Nothing here is remotely realistic, and yet it never quite leans into embracing the excesses of the story. It's not quite a YA adaptation, but it's nowhere near as transgressive as it likes to think it is. The opening scene is young Cathy and Nelly sniggering at a hanged man's erection, and it doesn't get much more mature than that; a later scene where we get a lengthy plot synopsis of Romeo and Juliet suggests that was as much inspiration as anything else. 

Worse, the emotional extremes are largely watered down: Heathcliff glares and smirks and wears black a lot (unless it's raining, then it's time for clingy white shirts) but he's no threat emotionally or physically, while at worst you'd call this Cathy flighty - though the constant disapproval of Nelly tries to suggest she's a fool to herself and a menace to others. 

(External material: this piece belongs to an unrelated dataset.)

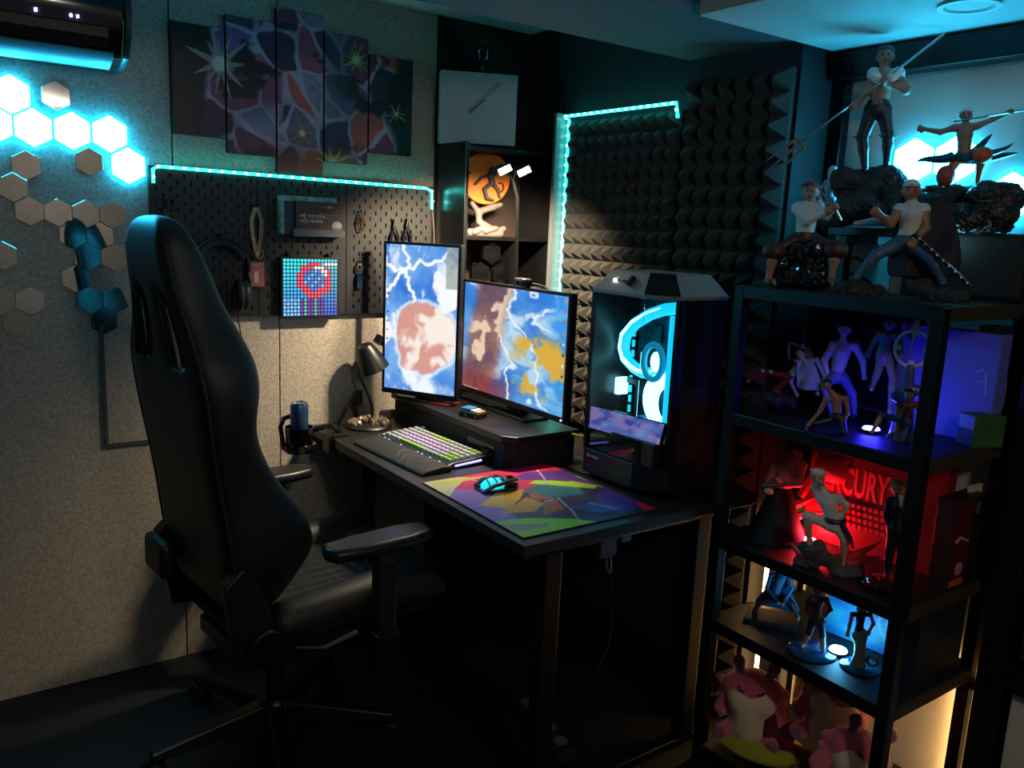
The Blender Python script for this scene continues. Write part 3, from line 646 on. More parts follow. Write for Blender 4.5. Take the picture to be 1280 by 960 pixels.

Both Elordi and Robbie give good performances, but both seem oddly restrained. Their roles should play to their strengths; Elordi was excellent in the recent Frankenstein, playing an even more brutish and tortured Gothic lead, and Robbie's work as Harley Quinn had an unpredictable quality that would have been handy. Here they make for a convincing couple but not much more - they match each others' energy, but that energy never really spins out of control.

These are hardly fatal flaws, and there is a lot of good in this adaptation. But its strengths are scattered throughout, coming through in isolated moments (the juxtaposition of Heathcliff's scars from childhood beatings with Cathy's bare back being laced into a corset) and stray glances. It's pitched as a story about a love that could not be denied, an overwhelming passion that swept aside everything in its path; it ends up being just two people groping each other in the back of a car*.

- Anthony Morris 

 

*okay, a stagecoach parked on the moors. Considering the couple are sneaking around at the time, it seems fair to ask: did Cathy drive it out there? It wasn't Heathcliff, as he's the one who gets out and walks away.